▶ [RECORDS SUPPLIED]
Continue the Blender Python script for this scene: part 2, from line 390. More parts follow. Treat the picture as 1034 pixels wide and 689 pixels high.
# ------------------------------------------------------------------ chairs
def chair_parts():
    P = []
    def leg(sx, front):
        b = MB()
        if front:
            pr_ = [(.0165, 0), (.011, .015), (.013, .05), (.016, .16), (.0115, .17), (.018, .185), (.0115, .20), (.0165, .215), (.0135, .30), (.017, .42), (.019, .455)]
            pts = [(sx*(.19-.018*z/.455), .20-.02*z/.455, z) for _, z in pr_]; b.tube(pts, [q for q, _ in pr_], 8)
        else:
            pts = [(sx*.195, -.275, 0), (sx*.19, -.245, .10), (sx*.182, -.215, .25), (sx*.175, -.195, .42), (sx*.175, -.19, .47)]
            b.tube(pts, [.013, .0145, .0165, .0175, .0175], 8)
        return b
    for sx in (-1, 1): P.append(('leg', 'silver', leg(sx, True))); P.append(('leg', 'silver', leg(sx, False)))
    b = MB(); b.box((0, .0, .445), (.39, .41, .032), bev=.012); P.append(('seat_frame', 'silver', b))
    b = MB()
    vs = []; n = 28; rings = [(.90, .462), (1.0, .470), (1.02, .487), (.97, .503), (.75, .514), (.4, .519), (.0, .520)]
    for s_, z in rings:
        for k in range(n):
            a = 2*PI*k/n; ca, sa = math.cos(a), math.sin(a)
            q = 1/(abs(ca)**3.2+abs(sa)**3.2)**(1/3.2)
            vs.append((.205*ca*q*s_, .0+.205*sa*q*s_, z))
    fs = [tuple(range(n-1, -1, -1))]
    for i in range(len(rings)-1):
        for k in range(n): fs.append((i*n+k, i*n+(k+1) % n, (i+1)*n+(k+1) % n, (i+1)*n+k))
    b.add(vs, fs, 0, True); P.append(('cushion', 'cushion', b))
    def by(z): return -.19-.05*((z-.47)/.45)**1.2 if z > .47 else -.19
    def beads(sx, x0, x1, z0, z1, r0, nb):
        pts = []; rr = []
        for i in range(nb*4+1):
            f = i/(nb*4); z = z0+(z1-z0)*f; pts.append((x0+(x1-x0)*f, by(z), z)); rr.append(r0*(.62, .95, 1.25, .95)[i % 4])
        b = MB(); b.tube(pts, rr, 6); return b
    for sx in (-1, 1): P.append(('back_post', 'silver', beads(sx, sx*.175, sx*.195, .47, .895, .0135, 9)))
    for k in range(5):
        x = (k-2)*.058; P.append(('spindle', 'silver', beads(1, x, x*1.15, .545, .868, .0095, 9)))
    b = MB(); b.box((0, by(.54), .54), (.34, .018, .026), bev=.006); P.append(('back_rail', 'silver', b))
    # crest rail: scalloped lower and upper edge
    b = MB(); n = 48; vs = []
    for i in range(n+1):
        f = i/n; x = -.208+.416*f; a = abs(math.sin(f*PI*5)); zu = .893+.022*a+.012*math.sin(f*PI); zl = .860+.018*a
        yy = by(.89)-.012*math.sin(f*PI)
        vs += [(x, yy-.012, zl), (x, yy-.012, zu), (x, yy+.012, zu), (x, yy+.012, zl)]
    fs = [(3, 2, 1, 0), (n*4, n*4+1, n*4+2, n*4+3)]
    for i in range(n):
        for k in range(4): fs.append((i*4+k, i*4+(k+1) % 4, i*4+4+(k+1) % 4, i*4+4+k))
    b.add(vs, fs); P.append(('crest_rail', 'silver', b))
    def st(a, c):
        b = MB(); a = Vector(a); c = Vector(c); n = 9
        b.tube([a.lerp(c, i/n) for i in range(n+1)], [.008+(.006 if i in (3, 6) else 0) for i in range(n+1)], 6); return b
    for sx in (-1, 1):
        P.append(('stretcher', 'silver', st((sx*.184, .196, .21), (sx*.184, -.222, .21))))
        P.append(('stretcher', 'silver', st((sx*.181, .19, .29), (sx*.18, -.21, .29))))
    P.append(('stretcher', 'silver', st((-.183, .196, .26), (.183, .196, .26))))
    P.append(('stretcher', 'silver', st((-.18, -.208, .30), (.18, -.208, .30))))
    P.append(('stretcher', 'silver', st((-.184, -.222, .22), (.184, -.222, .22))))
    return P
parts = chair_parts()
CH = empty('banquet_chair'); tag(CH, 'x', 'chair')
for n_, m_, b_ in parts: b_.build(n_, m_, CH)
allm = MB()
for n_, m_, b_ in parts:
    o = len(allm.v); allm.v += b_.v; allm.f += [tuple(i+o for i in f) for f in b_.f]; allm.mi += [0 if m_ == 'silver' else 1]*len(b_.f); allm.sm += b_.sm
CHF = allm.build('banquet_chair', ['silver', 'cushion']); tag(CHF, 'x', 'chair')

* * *

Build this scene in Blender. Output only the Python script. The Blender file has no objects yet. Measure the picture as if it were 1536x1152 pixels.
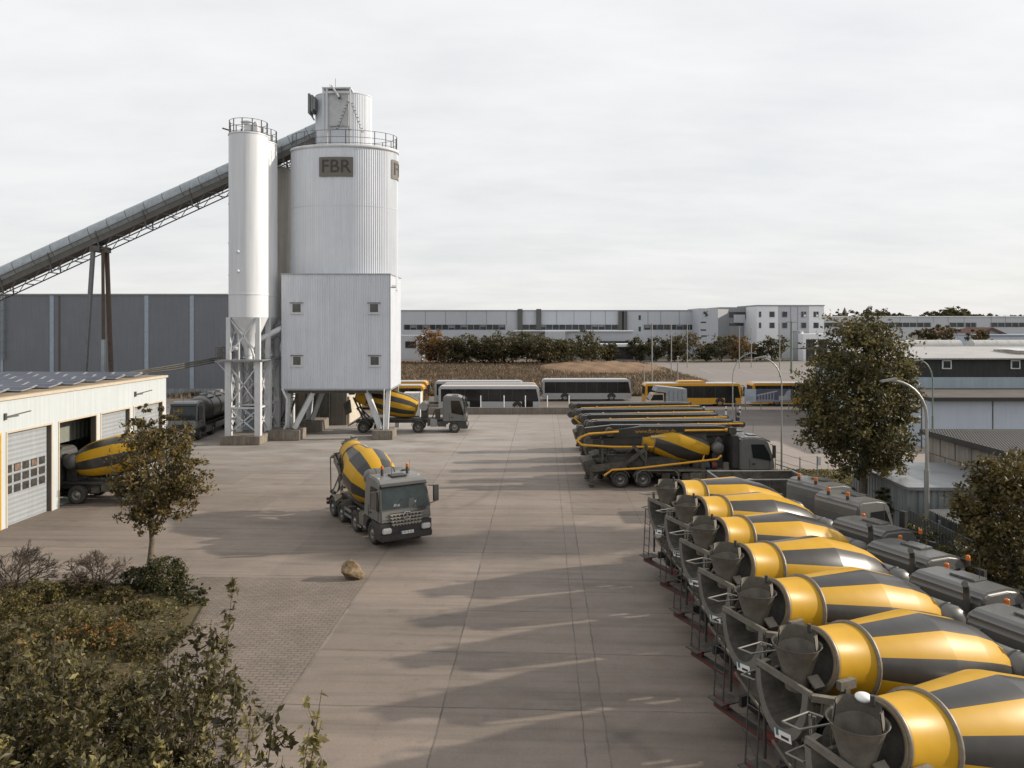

▶ [PROBLEM DETAILS]
Scan the material and collect every line that contains "pixels".

▶ [EXERCISE ANSWER]
Continue the Blender Python script for this scene: part 2, from line 390. More parts follow. Treat the picture as 1034 pixels wide and 689 pixels high.
Build this scene in Blender. Output only the Python script. The Blender file has no objects yet. Measure the picture as if it were 1536x1152 pixels.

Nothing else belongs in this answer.